We need people who are willing to fight the frustrations posed by complex bureaucracies to build the modern structures of our cities, like Donald Trump says he does; or put IPhones into the hands of every citizen, like Steve Jobs once did.

But these innovators don’t build their businesses by themselves without securing a lot of help, both from government and the public. We don’t want these entrepreneurs to rule over us like feudal-lords. No way.


King and Queen of England
         2016 can’t be about which Kings & Queens will rule us.

It can’t be all about the innovators. It just can’t be. It can’t be all about the owners who tell us when to work and when to punch-out and go home; who tell us when to eat and when to use the bathroom; or when we can use our cell-phones at work or what sites we can visit on the Internet.
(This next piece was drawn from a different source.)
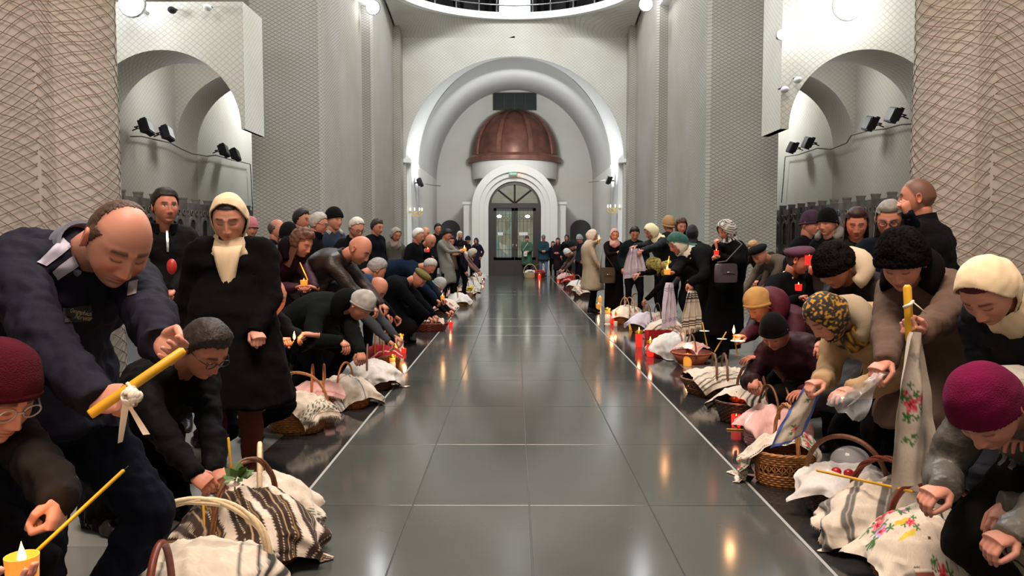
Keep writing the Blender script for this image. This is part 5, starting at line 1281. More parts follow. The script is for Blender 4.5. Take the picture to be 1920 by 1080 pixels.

It can’t be all about the owners, who tell us how to dress and behave; who monitor our every keystroke; who eavesdrop on every conversation. It can’t be about just our owners, who decide how small will be our paychecks and how meager our benefits; who decide how few will be our sick days and how short our vacations. 

It can’t be about the very same people who force employees to sign non-compete agreements and non-disclosure promises in order to work; who demand that people relinquish their rights to intellectual property; who demand that their “subjects” surrender their rights to every idea and invention they come up with during their employment and for years after their employment ends. 

We might as well be ruled by Kings and Queens, by Oligarchs and Dictators. We might as well be living in Iraq under Saddam Hussein, or in Korea under Kim Jong-Un.

North Korea is a beautiful country, if you live in the right neighborhoods. So was Saddam’s Iraq. So is the United States. We can do better than those two countries, where wealthy families ruled and still rule. We can do better than Iraq and North Korea.


Hillary Clinton 5
Hillary Clinton is the most qualified person to run for president of the USA during the past twenty-five years.

Hillary Clinton — the only viable candidate who actually grew up poor; who is not and never will be a billionaire — is fully capable of leading the way, if we let her. 

Civil Rights hero and Georgia Congressman John Lewis reminded Americans that Hillary Clinton stood with the poor and disadvantaged from her first day in politics.

Our votes shouldn’t entrench the power of the truly wealthy — the billionaires — who most ordinary people understand by now don’t really care about us. 

A brave and free people do not have any good reason to increase the power and privilege of billionaires; not in this election; not this time, not ever.